Here’s how Kiva works: An entrepreneur in Bolivia always sells out of her tamales at lunchtime at the local construction site. She would sell a lot more tamales if she could upgrade her transportation from a shoulder-bag to, say, a pushcart. She applies to a local micro-finance institution (Kiva has 103 “field partners” in 49 countries) for a loan. The field partner sets the loan’s terms and administers it day-to-day, often providing additional services like job training or childcare. Who actually provides the bucks? Enter Kiva: Each entrepreneur’s profile appears on his or her website, where individual lenders can donate to other individuals. According to Kiva’s statistics page, loans typically get funded in 50 hours. Kiva — the name is Swahili for “agreement” or “unity” — pays its overhead through optional donations from lenders.

Unlike charitable donations, Kiva funds are loans that are ultimately repaid more than 98 percent of the time; most Kiva lenders recycle funds back into another loan, literally giving them more bang for their buck. “On average we see the same 25 dollars loaned out four times, so it has the impact of 100 dollars,” Ramsey notes.
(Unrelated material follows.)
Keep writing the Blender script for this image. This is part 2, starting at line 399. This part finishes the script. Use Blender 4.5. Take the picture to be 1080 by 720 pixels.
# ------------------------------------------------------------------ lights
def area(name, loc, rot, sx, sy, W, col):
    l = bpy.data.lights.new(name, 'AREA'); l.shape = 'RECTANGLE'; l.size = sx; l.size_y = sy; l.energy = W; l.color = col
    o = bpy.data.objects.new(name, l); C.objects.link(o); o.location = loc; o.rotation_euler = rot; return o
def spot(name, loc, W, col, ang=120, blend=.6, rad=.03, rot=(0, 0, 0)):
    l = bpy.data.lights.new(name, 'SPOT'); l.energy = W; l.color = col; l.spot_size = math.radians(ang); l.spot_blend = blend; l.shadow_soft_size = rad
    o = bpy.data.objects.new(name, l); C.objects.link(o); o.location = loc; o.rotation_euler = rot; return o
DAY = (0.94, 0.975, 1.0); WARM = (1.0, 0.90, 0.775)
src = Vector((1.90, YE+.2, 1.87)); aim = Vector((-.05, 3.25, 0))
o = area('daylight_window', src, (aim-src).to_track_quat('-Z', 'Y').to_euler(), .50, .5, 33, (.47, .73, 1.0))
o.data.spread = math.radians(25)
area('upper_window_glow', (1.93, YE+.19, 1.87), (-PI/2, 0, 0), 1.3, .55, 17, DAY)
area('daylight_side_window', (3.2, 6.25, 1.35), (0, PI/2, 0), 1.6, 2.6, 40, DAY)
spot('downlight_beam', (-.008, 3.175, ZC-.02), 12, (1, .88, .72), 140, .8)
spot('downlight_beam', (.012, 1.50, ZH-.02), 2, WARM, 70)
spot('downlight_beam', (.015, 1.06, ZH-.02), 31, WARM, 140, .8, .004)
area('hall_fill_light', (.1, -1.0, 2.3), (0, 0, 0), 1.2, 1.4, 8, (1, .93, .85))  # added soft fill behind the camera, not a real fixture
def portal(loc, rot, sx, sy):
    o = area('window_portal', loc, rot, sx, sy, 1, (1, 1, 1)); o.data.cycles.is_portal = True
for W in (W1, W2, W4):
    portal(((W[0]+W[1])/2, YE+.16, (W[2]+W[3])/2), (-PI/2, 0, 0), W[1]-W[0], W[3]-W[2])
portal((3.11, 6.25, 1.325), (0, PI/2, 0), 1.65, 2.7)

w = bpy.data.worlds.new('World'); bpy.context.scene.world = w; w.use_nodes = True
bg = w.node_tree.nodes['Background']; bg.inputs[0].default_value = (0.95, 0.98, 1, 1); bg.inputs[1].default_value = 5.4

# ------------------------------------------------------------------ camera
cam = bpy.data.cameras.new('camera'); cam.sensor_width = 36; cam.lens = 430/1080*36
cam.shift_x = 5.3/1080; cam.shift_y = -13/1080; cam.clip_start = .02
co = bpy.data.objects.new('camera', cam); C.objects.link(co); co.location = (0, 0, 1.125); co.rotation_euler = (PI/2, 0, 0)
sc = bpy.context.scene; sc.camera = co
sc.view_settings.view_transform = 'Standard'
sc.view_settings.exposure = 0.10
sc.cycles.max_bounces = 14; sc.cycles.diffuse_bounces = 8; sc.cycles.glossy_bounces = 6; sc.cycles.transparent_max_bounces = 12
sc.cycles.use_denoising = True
Such efficiency helped Kiva win a 2009 INDEX Award for humanitarian design, in the Work category.

Kiva doesn’t take sides in the debate about whether microfinance should be run on a non-profit or for-profit basis, working with partners from both approaches. Although Ramsey acknowledges the potential for abuse, she notes that profit-seeking partners shouldn’t be written off as rapacious: Not only do many for-profit partners offer small-business services, “for-profit institutions drive toward greater efficiency, bringing interest rates down” across the region. Kiva also doesn’t take sides on micro-finance’s female bias; 83 percent of its partners’ entrepreneurs are women. A recent New York Times Magazine cover story supports what micro-finance experts have known all along: Much more than men, poor female entrepreneurs tend to use their money to improve the entire family’s nutrition, housing and education.

If anything, Kiva’s problem has been its outsize success. With every news profile comes a flood of new lenders, often outstripping available entrepreneurs. Lenders might be puzzled by a request to come back later when more entrepreneurs are added to the site. “The response is usually: What do you mean, there’s no more poor people?” laughs Ramsey. Not yet, although Kiva is applying all its hustle to get us there.